== RECORDS SHOWN ==

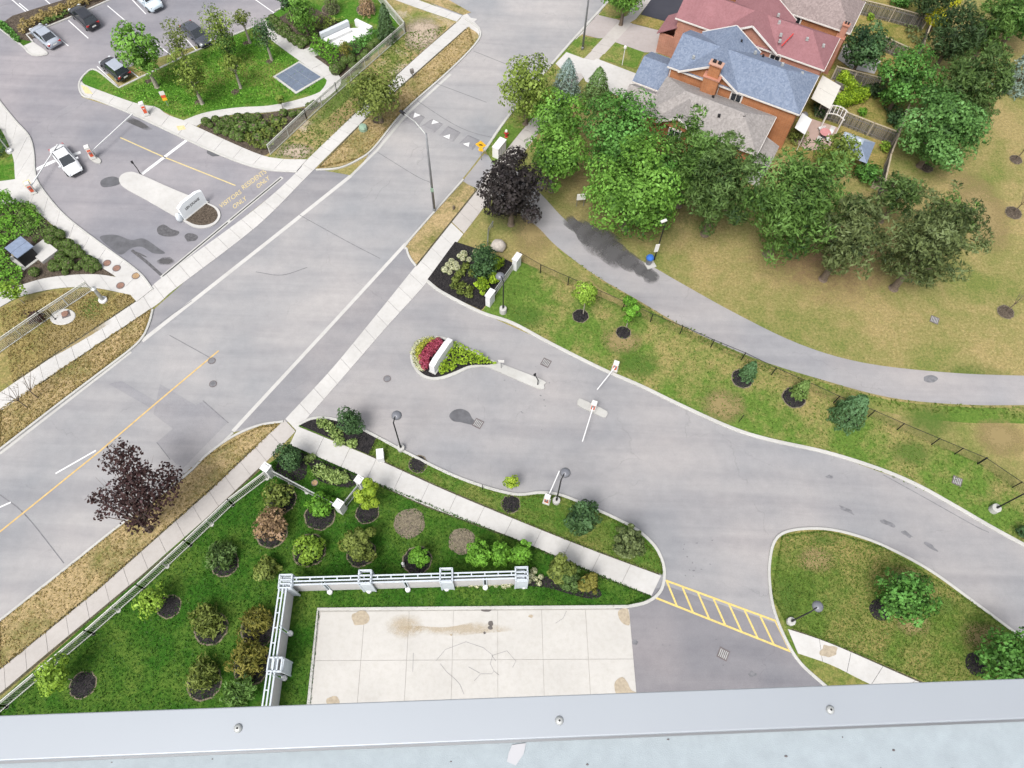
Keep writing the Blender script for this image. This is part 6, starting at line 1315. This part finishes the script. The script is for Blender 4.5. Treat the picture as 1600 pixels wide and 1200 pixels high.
    mb = MB(); mb.box((h + .0, 0, .50), (.04, W * .5, .14)); mb.build('grille', M['dark'], t); mb = MB(); mb.box((-h - .012, 0, .68), (.03, .5, .14)); mb.build('number_plate', M['plate'], t)
    return t
car('white sedan driving out past the barrier on the visitor drive', (95, 240), (122, 274), CP['white'], 'sedan')
car('silver car parked with its rear to the lane at the left bay', (91, 77), (58, 48), CP['silver'], 'sedan')
car('black suv parked beside the ornamental grass border', (153, 50), (118, 18), CP['black'], 'suv')
car('black hatchback with pale roof parked against the upper lawn', (200, 127), (167, 100), CP['black'], 'hatch', roof=CP['silver'])
car('dark sedan parked nose to the upper lawn between slender trees', (292, 45), (327, 76), CP['dark'], 'sedan')
car('white delivery van at the top edge of the parking lot', (212, -14), (252, 22), CP['pale'], 'van', 'delivery_van')
car('dark car cut by the top edge behind the ornamental grass', (70, -34), (102, -4), CP['dark'], 'sedan')

# ------------------------------------------------------------------ houses
TH = math.radians(-26); HO = Vector((30.29, 64.95, 0))
def house(name, label): return thing(name, label, 'house', HO, TH)
def wall_box(t, u0, u1, v0, v1, h, mat, n='wall'):
    for (a, b) in (((u0, v0), (u1, v0)), ((u1, v0), (u1, v1)), ((u1, v1), (u0, v1)), ((u0, v1), (u0, v0))):
        mb = MB(); mb.bar((a[0], a[1], h / 2), (b[0], b[1], h / 2), .2, h); mb.build(n, mat, t)
def roof_mesh(t, vs, fs, mat, n='roof', th=.12):
    mb = MB(); mb.add(vs, fs); o = fixn(mb.build(n, mat, t)); md = o.modifiers.new('s', 'SOLIDIFY'); md.thickness = th; md.offset = -1; return o
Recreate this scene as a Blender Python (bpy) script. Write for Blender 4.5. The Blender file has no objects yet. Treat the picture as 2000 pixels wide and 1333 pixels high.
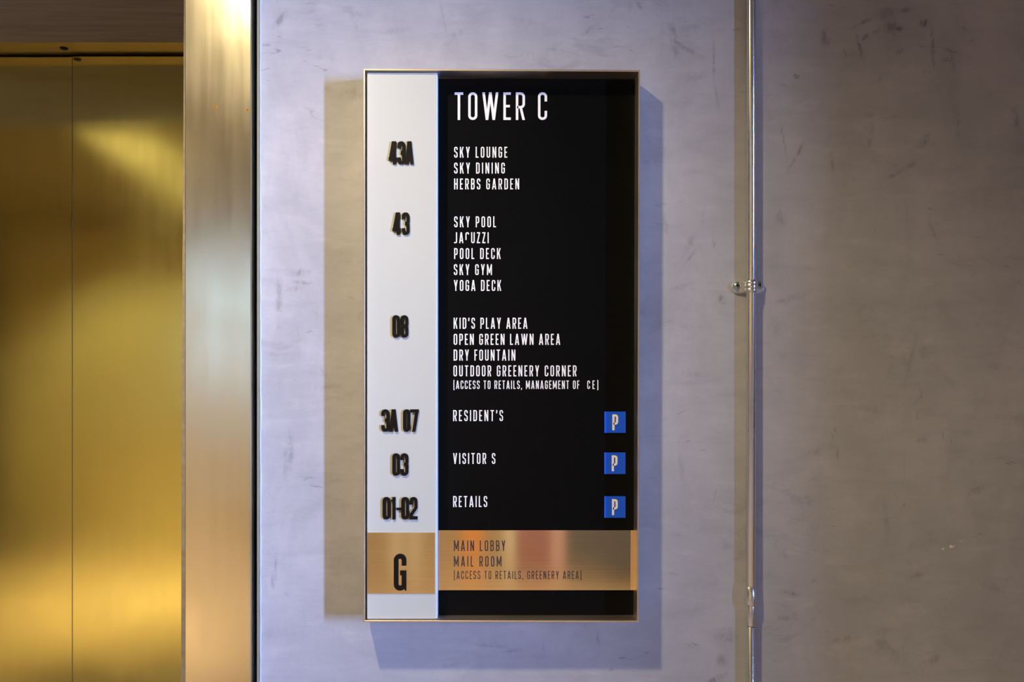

===

# WHAT THIS TASK INVOLVES
Reproduce the whole listing exactly, but not the images in it.

# RESULT OF THIS TASK
Keep writing the Blender script for this image. This is part 6, starting at line 1315. This part finishes the script. The script is for Blender 4.5. Treat the picture as 1600 pixels wide and 1200 pixels high.
    mb = MB(); mb.box((h + .0, 0, .50), (.04, W * .5, .14)); mb.build('grille', M['dark'], t); mb = MB(); mb.box((-h - .012, 0, .68), (.03, .5, .14)); mb.build('number_plate', M['plate'], t)
    return t
car('white sedan driving out past the barrier on the visitor drive', (95, 240), (122, 274), CP['white'], 'sedan')
car('silver car parked with its rear to the lane at the left bay', (91, 77), (58, 48), CP['silver'], 'sedan')
car('black suv parked beside the ornamental grass border', (153, 50), (118, 18), CP['black'], 'suv')
car('black hatchback with pale roof parked against the upper lawn', (200, 127), (167, 100), CP['black'], 'hatch', roof=CP['silver'])
car('dark sedan parked nose to the upper lawn between slender trees', (292, 45), (327, 76), CP['dark'], 'sedan')
car('white delivery van at the top edge of the parking lot', (212, -14), (252, 22), CP['pale'], 'van', 'delivery_van')
car('dark car cut by the top edge behind the ornamental grass', (70, -34), (102, -4), CP['dark'], 'sedan')

# ------------------------------------------------------------------ houses
TH = math.radians(-26); HO = Vector((30.29, 64.95, 0))
def house(name, label): return thing(name, label, 'house', HO, TH)
def wall_box(t, u0, u1, v0, v1, h, mat, n='wall'):
    for (a, b) in (((u0, v0), (u1, v0)), ((u1, v0), (u1, v1)), ((u1, v1), (u0, v1)), ((u0, v1), (u0, v0))):
        mb = MB(); mb.bar((a[0], a[1], h / 2), (b[0], b[1], h / 2), .2, h); mb.build(n, mat, t)
def roof_mesh(t, vs, fs, mat, n='roof', th=.12):
    mb = MB(); mb.add(vs, fs); o = fixn(mb.build(n, mat, t)); md = o.modifiers.new('s', 'SOLIDIFY'); md.thickness = th; md.offset = -1; return o
Recreate this scene as a Blender Python (bpy) script. Write for Blender 4.5. The Blender file has no objects yet. Treat the picture as 2000 pixels wide and 1333 pixels high.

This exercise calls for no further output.